■ REQUIREMENTS ■
Identify each line holding the string "part" and copy it.

■ STORED DATA ■
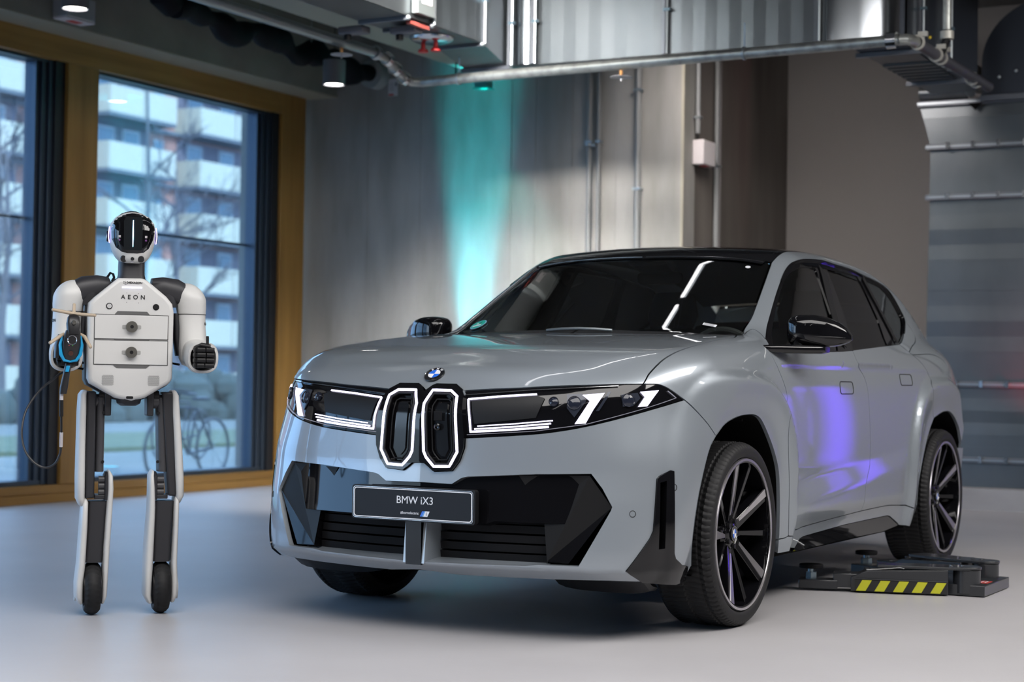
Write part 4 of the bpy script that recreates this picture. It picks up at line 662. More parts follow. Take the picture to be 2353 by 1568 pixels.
def inset(L, g, keep):
    n = len(L); ar = .5*np.sum(L[:, 0]*np.roll(L[:, 1], -1)-np.roll(L[:, 0], -1)*L[:, 1]); s_ = 1 if ar > 0 else -1; out = L.copy()
    for i in range(n):
        e1 = L[i]-L[i-1]; e2 = L[(i+1) % n]-L[i]; e1 = e1/(np.linalg.norm(e1)+1e-9); e2 = e2/(np.linalg.norm(e2)+1e-9)
        n1 = vec(-e1[1], e1[0])*s_; n2 = vec(-e2[1], e2[0])*s_; m = n1+n2; l = m@m
        m = m*2/l if l > .3 else n1
        if np.linalg.norm(m) > 2: m = m/np.linalg.norm(m)*2
        d = m*g
        if keep(L[i]): d = vec(d[0], 0) if keep.axis == 1 else vec(0, d[1])
        out[i] = L[i]+d
    return out
class Keep:
    def __init__(s, kind): s.k = kind; s.axis = 1 if kind == 'x' else 0
    def __call__(s, p): return abs(p[1]-PI/2*.8) < 1e-3 if s.k == 'x' else abs(p[0]) < 1e-3
def panel(name, loop, kind, m, parent=None, holes=(), gap=.002, h=.03, thick=.012, off=0., mode='both', bowl=None, closed3=True, **kw):
    """surface panel cut out of the body by a closed outline. mode: both = one object per side, weld = one object over the centre line, one = +y side only"""
    L = to_par(loop, kind); kp = Keep(kind)
    L = resample(L, h); L = inset(L, gap, kp)
    loops = [L]+[resample(to_par(q, kind), h) for q in holes]
    lo, hi = L.min(0), L.max(0)
    gx, gy = np.meshgrid(np.arange(lo[0]+h/2, hi[0], h), np.arange(lo[1]+h/2, hi[1], h)); gp = np.stack([gx.ravel(), gy.ravel()], 1)
    gp = gp+np.random.RandomState(1).uniform(-.05, .05, gp.shape)*h
    ok = inpoly(gp, L)
    for q in loops[1:]: ok &= ~inpoly(gp, q)
    bp = np.concatenate(loops)
    for k in range(0, len(gp), 2000):
        d = np.linalg.norm(gp[k:k+2000, None]-bp[None], axis=2).min(1); ok[k:k+2000] &= d > h*.45
    gp = gp[ok]; V = np.concatenate(loops+[gp]); edges = []; s0 = 0
    for q in loops: edges += [(s0+i, s0+(i+1) % len(q)) for i in range(len(q))]; s0 += len(q)
    r = delaunay_2d_cdt([Vector((float(a), float(b))) for a, b in V], edges, [], 0, 1e-7)
    U = np.array([tuple(v) for v in r[0]]); T = np.array([f for f in r[2] if len(f) == 3]); cen = U[T].mean(1)
    ok = inpoly(cen, L)
    for q in loops[1:]: ok &= ~inpoly(cen, q)
    T = T[ok]; P = from_par(U, kind); bad = np.isnan(P[:, 0])
    if bad.any(): T = T[~bad[T].any(1)]; P[bad] = 0
    P[np.abs(P[:, 1]) < 2e-4, 1] = 0
    N = grad(P); N[P[:, 1] == 0, 1] = 0
    if off or bowl is not None:
        o_ = np.full(len(P), off, float)
        if bowl is not None: o_ = o_+bowl(P)
        P = P+N*o_[:, None]
    # orientation
    fn = np.cross(P[T[:, 1]]-P[T[:, 0]], P[T[:, 2]]-P[T[:, 0]]); fl = (fn*N[T].mean(1)).sum(1) < 0; T[fl] = T[fl][:, ::-1]
    # boundary edges for the rim
    cnt = {}
    for t in T:
        for a, b in ((t[0], t[1]), (t[1], t[2]), (t[2], t[0])):
            cnt[(a, b)] = 1
    be = [(a, b) for (a, b) in cnt if (b, a) not in cnt and not (P[a, 1] == 0 and P[b, 1] == 0)]
    VP = [tuple(p) for p in P]; VN = [tuple(p) for p in N]; F = [tuple(int(i) for i in t) for t in T]
    if thick:
        bn = {}
        for a, b in be:
            e = P[b]-P[a]; q = np.cross(e, N[a]); q = q/(np.linalg.norm(q)+1e-12); bn.setdefault(a, []).append(q); bn.setdefault(b, []).append(q)
        idx = {}
        for a, qs in bn.items():
            q = np.mean(qs, 0); q = q/(np.linalg.norm(q)+1e-12); idx[a] = len(VP); VP += [tuple(P[a]), tuple(P[a]-N[a]*thick)]; VN += [tuple(q), tuple(q)]
        for a, b in be: F.append((idx[b], idx[a], idx[a]+1, idx[b]+1))
    VP = np.array(VP); VN = np.array(VN); outs = []
    def mk(VP, VN, F, nm):
        me = bpy.data.meshes.new(nm); me.from_pydata(VP.tolist(), [], F); me.materials.append(m); me.shade_smooth(); me.normals_split_custom_set_from_vertices(VN.tolist())
        o = bpy.data.objects.new(nm, me); COL.objects.link(o); attach(o, parent or car)
        for k, v in kw.items(): o[k] = v
        outs.append(o); return o
    MV = VP*vec(1, -1, 1); MN = VN*vec(1, -1, 1); MF = [f[::-1] for f in F]
    if mode == 'weld':
        n = len(VP); mp = [i if VP[i, 1] == 0 and i < len(P) else i+n for i in range(n)]
        mk(np.concatenate([VP, MV]), np.concatenate([VN, MN]), F+[tuple(mp[i] for i in f) for f in MF], name)
    else:
        mk(VP, VN, F, name)
        if mode == 'both': mk(MV, MN, MF, name)
    return outs
def on_body(P, off=0.):
    """drop points on the body shell along x (front) and lift them"""
    P = np.asarray(P, float); N = grad(P); return P+N*off
def cvs(*names):
    out = []
    for n in names:
        if isinstance(n, str):
            L = CV[n.lstrip('-')]; L = L[::-1] if n[0] == '-' else L
        else: L = [n]
        for p in L:
            p = vec(*p); 
            if not out or np.linalg.norm(out[-1]-p) > 1e-4: out.append(p)
    return out
def P0(x, z): return (x, 0., z)
# -------- shells
kid = cvs('kid_out'); kid_half = [vec(.9, 0, .640)]+kid[1:-2]+[kid[-2], vec(.87, 0, .899)]
kid_half = [vec(.9, 0, .640)]+[p for p in kid if p[1] > .012]+[vec(.87, 0, .899)]
kz = {}
# hood: centre line, cowl, side, lamp top, grille top
grille_top = [p for p in kid if p[1] > .012 and p[2] > .87]
hood_loop = cvs(P0(-.335, 1.165), (-.34, .3, 1.165), (-.37, .6, 1.16), '-hood_side', '-lamp_top')+grille_top+[vec(.865, 0, .901)]
panel('hood', hood_loop, 'x', M_PAINT, mode='weld', h=.025)
# bumper skin
lb = cvs('lamp_bot'); low_k = [p for p in kid if p[1] > .012 and p[2] < .745][::-1]
ib = cvs('bump_bot')
ib = [vec(.878, 0, .238)]+[p for p in ib if p[1] > .05]
bumper = cvs('lamp_bot')[:-1]+low_k+[vec(.9, 0, .640), vec(.9, 0, .238)]+ib[1:]+[vec(.60, .86, .235), vec(.45, .90, .235)]+cvs('arch_a', '-shut_bumper')
intake = cvs('intake'); intake = [vec(.92, 0, .566)]+[p for p in intake if p[1] > .01][:-1]+[vec(.93, 0, .275)]
slot = cvs('slot')
# split off the hole along the centre: the intake is part of the outline
bumper = cvs('lamp_bot')[:-1]+low_k+[vec(.9, 0, .640)]+intake+[vec(.878, 0, .238)]+ib[1:]+[vec(.60, .86, .235), vec(.45, .90, .235)]+cvs('arch_a', '-shut_bumper')
panel('front_bumper', bumper, 'z', M_PAINT, holes=[slot], mode='weld', h=.022, thick=.02)
fender = cvs('-shut_bumper', '-lamp_top2', 'hood_side')+cvs('-apillar_base')[:]+cvs('door_front', '-sill_a', '-arch_b')
panel('front_fender', fender, 'x', M_PAINT, h=.014)
fdoor = cvs('-door_front', 'belt_f', 'door_split', '-sill_b'); panel('front_door', fdoor, 'x', M_PAINT, h=.015)
rdoor = cvs('-door_split', 'belt_r', 'rdoor_rear', '-arch_r1', '-sill_c'); panel('rear_door', rdoor, 'x', M_PAINT, h=.015)
sill = cvs('sill_a', 'sill_b', 'sill_c', (-2.42, .91, .255))+cvs('sill_low')[::-1][1:]+cvs('sill_low')[:0]
panel('side_skirt', sill, 'x', M_PAINT, h=.025, thick=.02)
sl = cvs('sill_low'); il = cvs('ins_low')
insert = sl[3:10]+il[::-1]
panel('skirt_insert', insert, 'x', M_GLOSS, h=.025, off=-.004)
roof_side = [vec(-1.6, .60, 1.59), vec(-2.0, .595, 1.59), vec(-2.5, .58, 1.57), vec(-2.9, .565, 1.51), vec(-3.12, .55, 1.46)]
roof_loop = [vec(-1.045, 0, 1.545), vec(-1.06, .25, 1.54)]+cvs('roof_front')[0:]+roof_side+[vec(-3.15, .3, 1.47), vec(-3.17, 0, 1.48)]
panel('roof_panel', roof_loop, 'x', M_GLOSS, mode='weld', h=.04)
dlo = cvs('dlo_top')
frame = cvs('ws_side', 'roof_front')+roof_side+[vec(-3.0, .66, 1.40)]+cvs('tail_line', 'tail_line2')+[vec(-3.27, .90, .90), vec(-3.42, .87, .72)]+cvs('-arch_r2', '-rdoor_rear', 'dlo_top', 'apillar_base')
panel('side_frame', frame, 'x', M_PAINT, h=.015)
tail = [vec(-3.12, .55, 1.46), vec(-3.0, .66, 1.40)]+cvs('tail_line', 'tail_line2')+[vec(-3.27, .90, .90), vec(-3.50, .80, .90), vec(-3.6, .6, 1.0), vec(-3.55, .5, 1.2)]
panel('tailgate_shoulder', tail, 'x', M_PAINT, h=.03)
panel('tailgate', [vec(-3.9, 0, .62), vec(-3.9, 0, 1.05), vec(-3.7, .6, 1.05), vec(-3.45, .8, 1.02), vec(-3.5, .82, .62)], 'r', M_PAINT, mode='weld', h=.04)
panel('rear_bumper', [vec(-3.9, 0, .26), vec(-3.9, 0, .61), vec(-3.5, .82, .61), vec(-3.34, .90, .61), vec(-3.34, .90, .26)], 'r', M_PAINT, mode='weld', h=.04)
panel('rear_window', [vec(-3.2, 0, 1.46), vec(-3.18, .5, 1.42), vec(-3.5, .58, 1.12), vec(-3.62, 0, 1.12)], 'x', M_WIND, mode='weld', h=.05, off=-.004)
# glazing
ws = cvs((-.345, 0, 1.165), (-.36, .3, 1.165), (-.40, .6, 1.163), 'ws_side', (-1.06, .25, 1.538), (-1.045, 0, 1.543))
wso = np.array(ws); 
def shrink(L, d):
    U = to_par(L, 'x'); U = resample(U, .03); U = inset(U, d, Keep('x')); return [p for p in from_par(U, 'x')]
ws_in = shrink(ws, .014)
panel('windshield', ws, 'x', M_WIN, mode='weld', h=.04, off=-.006, thick=.004, gap=.006)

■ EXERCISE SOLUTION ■
Write part 4 of the bpy script that recreates this picture. It picks up at line 662. More parts follow. Take the picture to be 2353 by 1568 pixels.
# split off the hole along the centre: the intake is part of the outline